I’ve had other creative experiences in the past few weeks. I was creative when I made a playlist, when I cooked dinner for my significant other, and when I read tarot cards for my friends. I know, logically, that I’m “creative” every day, but these micro-expressions don’t feel like enough when I put them up against the glossiest Fringe posters.

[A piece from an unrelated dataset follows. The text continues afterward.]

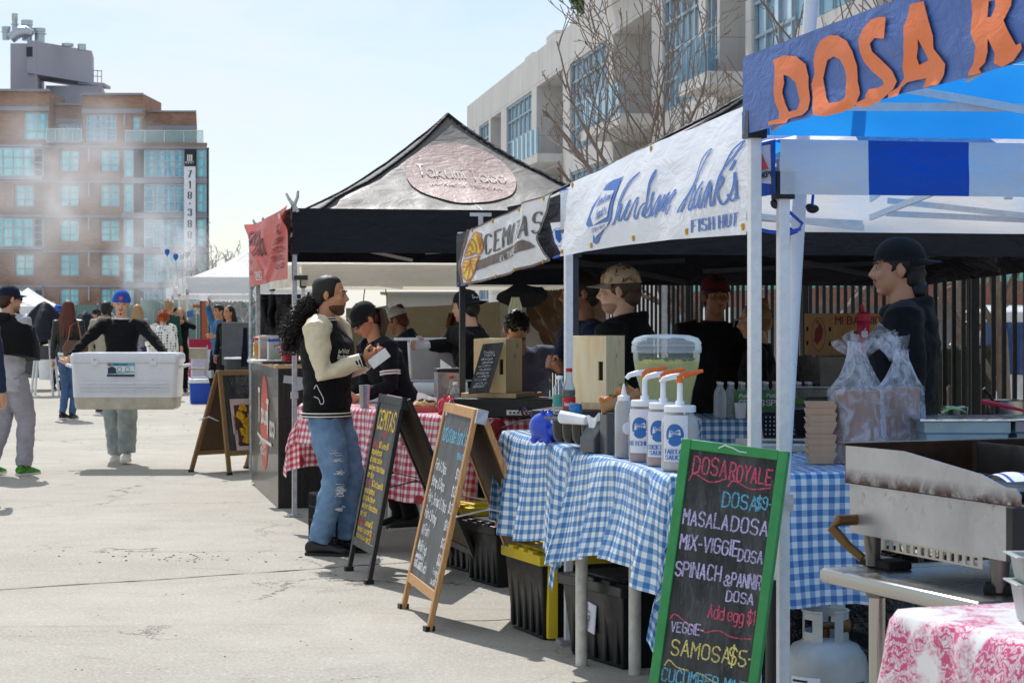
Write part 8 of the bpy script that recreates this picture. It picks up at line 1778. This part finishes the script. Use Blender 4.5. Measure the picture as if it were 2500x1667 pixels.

These lessons didn’t awaken my inner creative potential in the paradigm shift I wanted. They did, however, return my beliefs about creativity to a malleable space. I was finally able to address the things that block me. They haven’t gone away, but I can now shape them—and that act of shaping is, perhaps annoyingly, the most meaningful creative act. So this festival season, I won’t be walking the Meadows with a terrible existential longing. I will be walking to the places I’ve found in the cracks of the everyday, where we never quite get anywhere—and that’s the good part.